Participation Test: At least 50% of all eligible employees must make elective deferrals each year. If fewer than 50% of these employees choose to make elective deferrals, all employee elective deferrals for that year must be withdrawn from the employees' SEP-IRAs.

SARSEP DP Test: The employee elective deferrals of highly compensated employees must meet the SARSEP Deferral Percentage test, in which the amount each eligible highly compensated employee defers each year, as a percentage of pay (the deferral percentage), cannot be more than 125% of the DP of all eligible non-highly compensated employees.

You must compute the DP limitation each year. Use the worksheet contained in the Form 5305A-SEP instructions to determine whether you meet the SARSEP DP test.

Top-Heavy Contributions: A SARSEP is top-heavy when more than 60% of all contributions go to key employees. SARSEP plan documents are often drafted to operate as if they were always top-heavy, thereby eliminating the need to make the annual determination. When a SARSEP is top-heavy, non-key employees must receive a minimum employer contribution of up to 3% of pay. The SARSEP Fix-It Guide contains the top-heavy contribution rules and information on avoiding common problems in operating a SARSEP.

What are the basic distribution/withdrawal rules?

SARSEP contributions and earnings can be withdrawn at any time, subject to the general limitations imposed on traditional IRAs. A withdrawal is taxable in the year received. If an employee makes a withdrawal before age 59½, generally a 10% additional tax applies. SARSEP contributions and earnings may be rolled over tax-free to other IRAs and retirement plans.

SARSEP contributions and earnings must eventually be distributed following the IRA required minimum distribution rules.

Participant Loans are not permitted.

What are the filing and notice requirements?

Filing Requirements: An employer generally has no filing requirements, including the Form 5500 return.

Notice requirements: Employers must provide employees:

  • a copy of the Form 5305A-SEP (or the prototype document) and the other documents and disclosures listed in its instructions.
  • notice of:
    • any amendments to the SARSEP
    • the requirements for receiving contributions
    • the amounts of excess deferrals if the DP test was not satisfied.
  • an annual contribution statement.

How can I tell if my plan is operating within the rules?
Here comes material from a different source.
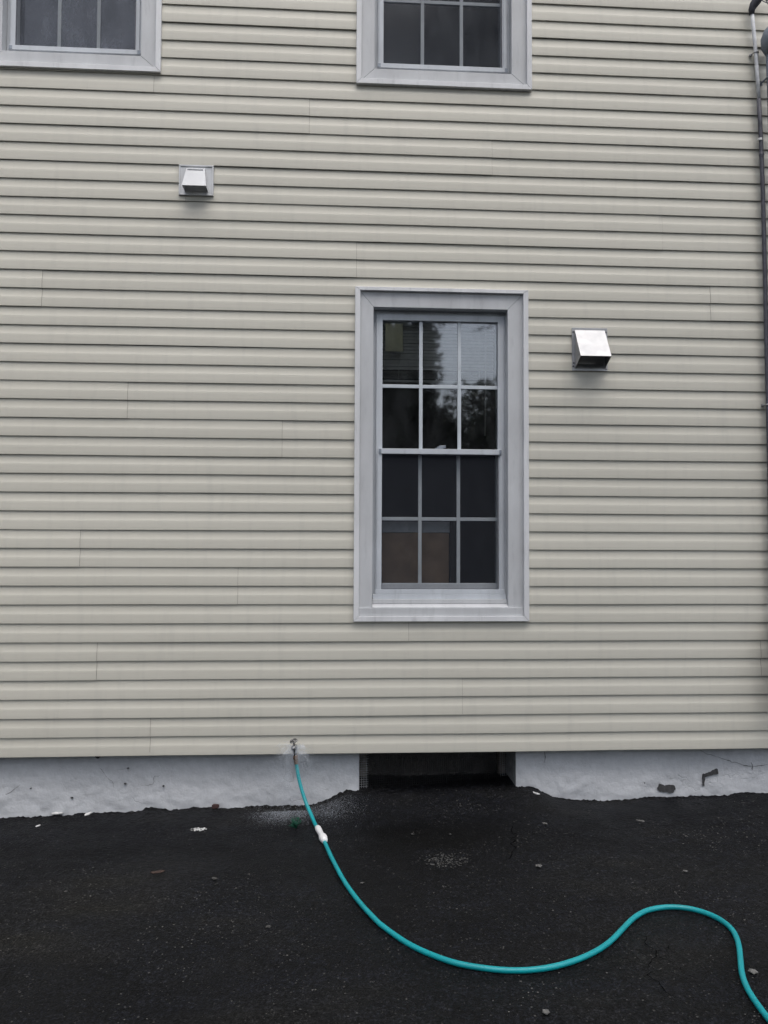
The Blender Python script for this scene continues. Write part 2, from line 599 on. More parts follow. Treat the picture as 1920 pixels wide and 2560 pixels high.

You should conduct an annual check-up to help determine whether your SARSEP plan is operating within the rules. Checklists and tips are available to help with periodic reviews of your plan.

What do I do if I make a mistake in operating my plan?

Generally, if the SARSEP fails to satisfy the requirements for SARSEPs, tax benefits can be lost. However, any error can likely be corrected by using one of the IRS correction programs.

Correct SARSEP Plan Errors

Find, fix and avoid plan errors.

Terminate a SARSEP Plan

If you decide your SARSEP no longer suits your business, consult your financial institution partner to determine if another type of retirement plan might be a better match.

To terminate a SARSEP, notify the SARSEP financial institution that you will no longer be making contributions and that you want to terminate your contract or agreement. You must also notify your employees that you have discontinued the SARSEP.

You do not need to give any notice to the IRS that the SARSEP has been terminated.